> **GOAL OF THE EXERCISE**: All of the lines below are to be printed again exactly; images are excluded from the output.

> **PROVIDED MATERIAL**:

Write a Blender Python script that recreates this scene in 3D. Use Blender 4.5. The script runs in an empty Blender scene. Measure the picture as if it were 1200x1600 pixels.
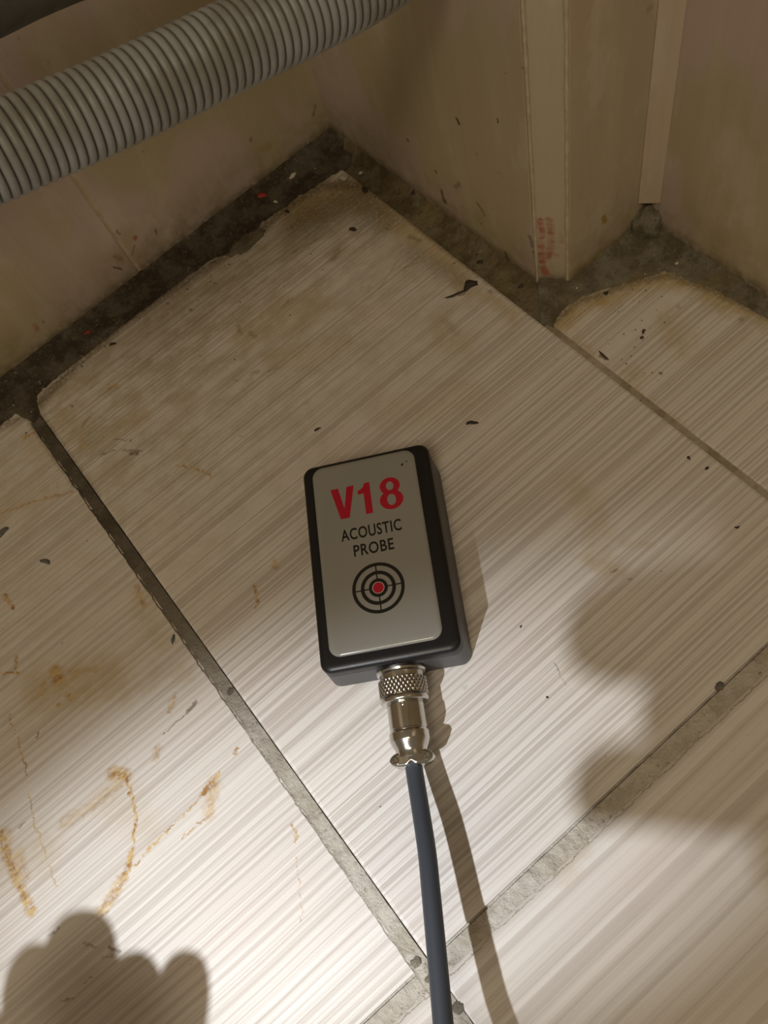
import bpy, bmesh, math, random
from mathutils import Vector, Matrix, noise
import numpy as np

# ------------------------------------------------------------------ camera, world, lamps
F, H = 1245.97, 0.32                       # focal length in pixels of a 1200x1600 frame, height over the tiles
DN = np.array([0.206764, 0.40820166, 0.88916818])      # straight down, seen by the camera
AY = np.array([-0.61645956, -0.65136587, 0.44238006])  # world y, seen by the camera
BX = np.array([0.75975408, -0.6396045, 0.1169608])     # world x, seen by the camera
def P3(u, v): return np.array([u - 600, v - 800, F])
def at(u, v, z=0.):
    r = P3(u, v); P = r * (H - z) / (r @ DN); return Vector((P @ BX, P @ AY, z))
def onx(u, v, x):
    r = P3(u, v); P = r * x / (r @ BX); return Vector((x, P @ AY, H - P @ DN))
def ony(u, v, y):
    r = P3(u, v); P = r * y / (r @ AY); return Vector((P @ BX, y, H - P @ DN))
cd = bpy.data.cameras.new('camera'); cam = bpy.data.objects.new('camera', cd)
bpy.context.collection.objects.link(cam)
rt = Vector((BX[0], AY[0], -DN[0])); up = -Vector((BX[1], AY[1], -DN[1])); fw = Vector((BX[2], AY[2], -DN[2]))
m = Matrix((rt, up, -fw)).transposed().to_4x4(); m.translation = (0, 0, H)
cam.matrix_world = m
cd.sensor_fit = 'VERTICAL'; cd.sensor_height = 36; cd.lens = F / 1600 * 36; cd.clip_start = .01
bpy.context.scene.camera = cam

world = bpy.data.worlds.new('world'); bpy.context.scene.world = world; world.use_nodes = True
wb = world.node_tree.nodes['Background']
wb.inputs[0].default_value = (1.0, .80, .53, 1); wb.inputs[1].default_value = .175

def lamp(kind, name, loc, aim, energy, color, **kw):
    d = bpy.data.lights.new(name, kind); d.energy = energy; d.color = color
    for k, v in kw.items(): setattr(d, k, v)
    o = bpy.data.objects.new(name, d); bpy.context.collection.objects.link(o); o.location = loc
    o.rotation_euler = (Vector(aim) - Vector(loc)).to_track_quat('-Z', 'Y').to_euler()
    return o
TORCH = (-.235, -.05, .32)
torch = lamp('SPOT', 'torch_light', TORCH, (-.042, .052, 0), 6.2, (.93, .965, 1), spot_size=math.radians(27), spot_blend=.95, shadow_soft_size=.0035)
AIM, MAJ0, MAJ1 = at(490, 1350), at(100, 1420), at(1100, 1080)      # oval beam: its centre and the line of its long axis on the floor
zz = (Vector(TORCH) - AIM).normalized(); xx = (MAJ1 - MAJ0); xx = (xx - zz * xx.dot(zz)).normalized(); yy = zz.cross(xx)
mt = Matrix((xx, yy, zz)).transposed().to_4x4(); mt.translation = TORCH
torch.matrix_world = mt @ Matrix.Diagonal((2.35, 1.0, 1.0, 1.0))
lamp('AREA', 'ceiling_light', (-.8, -.9, 2.3), (0, .1, 0), 12.0, (1, .82, .57), shape='DISK', size=.7)

sc = bpy.context.scene
sc.view_settings.view_transform = 'Standard'; sc.view_settings.look = 'None'
sc.view_settings.gamma = 1; sc.view_settings.use_curve_mapping = False; sc.view_settings.exposure = 0.0

# ------------------------------------------------------------------ helpers
col = bpy.context.collection
def mesh(name, V, Fc, mat, parent=None, smooth=False):
    me = bpy.data.meshes.new(name); me.from_pydata([tuple(v) for v in V], [], Fc); me.update()
    if smooth:
        for p in me.polygons: p.use_smooth = True
    o = bpy.data.objects.new(name, me); col.objects.link(o)
    if mat: me.materials.append(mat)
    if parent: o.parent = parent
    return o
def bmo(name, bm, mat, parent=None, smooth=False):
    me = bpy.data.meshes.new(name); bmesh.ops.recalc_face_normals(bm, faces=bm.faces[:]); bm.to_mesh(me); bm.free()
    if smooth:
        for p in me.polygons: p.use_smooth = True
    o = bpy.data.objects.new(name, me); col.objects.link(o)
    if mat: me.materials.append(mat)
    if parent: o.parent = parent
    return o
def empty(name, loc, rz=0):
    o = bpy.data.objects.new(name, None); col.objects.link(o); o.location = loc; o.rotation_euler = (0, 0, rz); o.empty_display_size = .02
    return o
def tag(o, label=None, cat=None, group=None, kind=None):
    if label: o['label'] = label
    if cat: o['category'] = cat
    if group: o['group'] = group
    if kind: o['kind'] = kind
    return o
def soft(o, deg=35):
    me = o.data
    me.shade_smooth() if hasattr(me, 'shade_smooth') else None
    try: me.set_sharp_from_angle(angle=math.radians(deg))
    except Exception: pass
    return o
def box_bm(x0, x1, y0, y1, z0, z1, bevel=0, seg=2):
    bm = bmesh.new()
    vs = [bm.verts.new(p) for p in ((x0,y0,z0),(x1,y0,z0),(x1,y1,z0),(x0,y1,z0),(x0,y0,z1),(x1,y0,z1),(x1,y1,z1),(x0,y1,z1))]
    for f in ((3,2,1,0),(4,5,6,7),(0,1,5,4),(1,2,6,5),(2,3,7,6),(3,0,4,7)): bm.faces.new([vs[i] for i in f])
    if bevel: bmesh.ops.bevel(bm, geom=bm.edges[:], offset=bevel, segments=seg, affect='EDGES', profile=.6)
    return bm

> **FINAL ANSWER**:
Write a Blender Python script that recreates this scene in 3D. Use Blender 4.5. The script runs in an empty Blender scene. Measure the picture as if it were 1200x1600 pixels.
import bpy, bmesh, math, random
from mathutils import Vector, Matrix, noise
import numpy as np

# ------------------------------------------------------------------ camera, world, lamps
F, H = 1245.97, 0.32                       # focal length in pixels of a 1200x1600 frame, height over the tiles
DN = np.array([0.206764, 0.40820166, 0.88916818])      # straight down, seen by the camera
AY = np.array([-0.61645956, -0.65136587, 0.44238006])  # world y, seen by the camera
BX = np.array([0.75975408, -0.6396045, 0.1169608])     # world x, seen by the camera
def P3(u, v): return np.array([u - 600, v - 800, F])
def at(u, v, z=0.):
    r = P3(u, v); P = r * (H - z) / (r @ DN); return Vector((P @ BX, P @ AY, z))
def onx(u, v, x):
    r = P3(u, v); P = r * x / (r @ BX); return Vector((x, P @ AY, H - P @ DN))
def ony(u, v, y):
    r = P3(u, v); P = r * y / (r @ AY); return Vector((P @ BX, y, H - P @ DN))
cd = bpy.data.cameras.new('camera'); cam = bpy.data.objects.new('camera', cd)
bpy.context.collection.objects.link(cam)
rt = Vector((BX[0], AY[0], -DN[0])); up = -Vector((BX[1], AY[1], -DN[1])); fw = Vector((BX[2], AY[2], -DN[2]))
m = Matrix((rt, up, -fw)).transposed().to_4x4(); m.translation = (0, 0, H)
cam.matrix_world = m
cd.sensor_fit = 'VERTICAL'; cd.sensor_height = 36; cd.lens = F / 1600 * 36; cd.clip_start = .01
bpy.context.scene.camera = cam

world = bpy.data.worlds.new('world'); bpy.context.scene.world = world; world.use_nodes = True
wb = world.node_tree.nodes['Background']
wb.inputs[0].default_value = (1.0, .80, .53, 1); wb.inputs[1].default_value = .175

def lamp(kind, name, loc, aim, energy, color, **kw):
    d = bpy.data.lights.new(name, kind); d.energy = energy; d.color = color
    for k, v in kw.items(): setattr(d, k, v)
    o = bpy.data.objects.new(name, d); bpy.context.collection.objects.link(o); o.location = loc
    o.rotation_euler = (Vector(aim) - Vector(loc)).to_track_quat('-Z', 'Y').to_euler()
    return o
TORCH = (-.235, -.05, .32)
torch = lamp('SPOT', 'torch_light', TORCH, (-.042, .052, 0), 6.2, (.93, .965, 1), spot_size=math.radians(27), spot_blend=.95, shadow_soft_size=.0035)
AIM, MAJ0, MAJ1 = at(490, 1350), at(100, 1420), at(1100, 1080)      # oval beam: its centre and the line of its long axis on the floor
zz = (Vector(TORCH) - AIM).normalized(); xx = (MAJ1 - MAJ0); xx = (xx - zz * xx.dot(zz)).normalized(); yy = zz.cross(xx)
mt = Matrix((xx, yy, zz)).transposed().to_4x4(); mt.translation = TORCH
torch.matrix_world = mt @ Matrix.Diagonal((2.35, 1.0, 1.0, 1.0))
lamp('AREA', 'ceiling_light', (-.8, -.9, 2.3), (0, .1, 0), 12.0, (1, .82, .57), shape='DISK', size=.7)

sc = bpy.context.scene
sc.view_settings.view_transform = 'Standard'; sc.view_settings.look = 'None'
sc.view_settings.gamma = 1; sc.view_settings.use_curve_mapping = False; sc.view_settings.exposure = 0.0

# ------------------------------------------------------------------ helpers
col = bpy.context.collection
def mesh(name, V, Fc, mat, parent=None, smooth=False):
    me = bpy.data.meshes.new(name); me.from_pydata([tuple(v) for v in V], [], Fc); me.update()
    if smooth:
        for p in me.polygons: p.use_smooth = True
    o = bpy.data.objects.new(name, me); col.objects.link(o)
    if mat: me.materials.append(mat)
    if parent: o.parent = parent
    return o
def bmo(name, bm, mat, parent=None, smooth=False):
    me = bpy.data.meshes.new(name); bmesh.ops.recalc_face_normals(bm, faces=bm.faces[:]); bm.to_mesh(me); bm.free()
    if smooth:
        for p in me.polygons: p.use_smooth = True
    o = bpy.data.objects.new(name, me); col.objects.link(o)
    if mat: me.materials.append(mat)
    if parent: o.parent = parent
    return o
def empty(name, loc, rz=0):
    o = bpy.data.objects.new(name, None); col.objects.link(o); o.location = loc; o.rotation_euler = (0, 0, rz); o.empty_display_size = .02
    return o
def tag(o, label=None, cat=None, group=None, kind=None):
    if label: o['label'] = label
    if cat: o['category'] = cat
    if group: o['group'] = group
    if kind: o['kind'] = kind
    return o
def soft(o, deg=35):
    me = o.data
    me.shade_smooth() if hasattr(me, 'shade_smooth') else None
    try: me.set_sharp_from_angle(angle=math.radians(deg))
    except Exception: pass
    return o
def box_bm(x0, x1, y0, y1, z0, z1, bevel=0, seg=2):
    bm = bmesh.new()
    vs = [bm.verts.new(p) for p in ((x0,y0,z0),(x1,y0,z0),(x1,y1,z0),(x0,y1,z0),(x0,y0,z1),(x1,y0,z1),(x1,y1,z1),(x0,y1,z1))]
    for f in ((3,2,1,0),(4,5,6,7),(0,1,5,4),(1,2,6,5),(2,3,7,6),(3,0,4,7)): bm.faces.new([vs[i] for i in f])
    if bevel: bmesh.ops.bevel(bm, geom=bm.edges[:], offset=bevel, segments=seg, affect='EDGES', profile=.6)
    return bm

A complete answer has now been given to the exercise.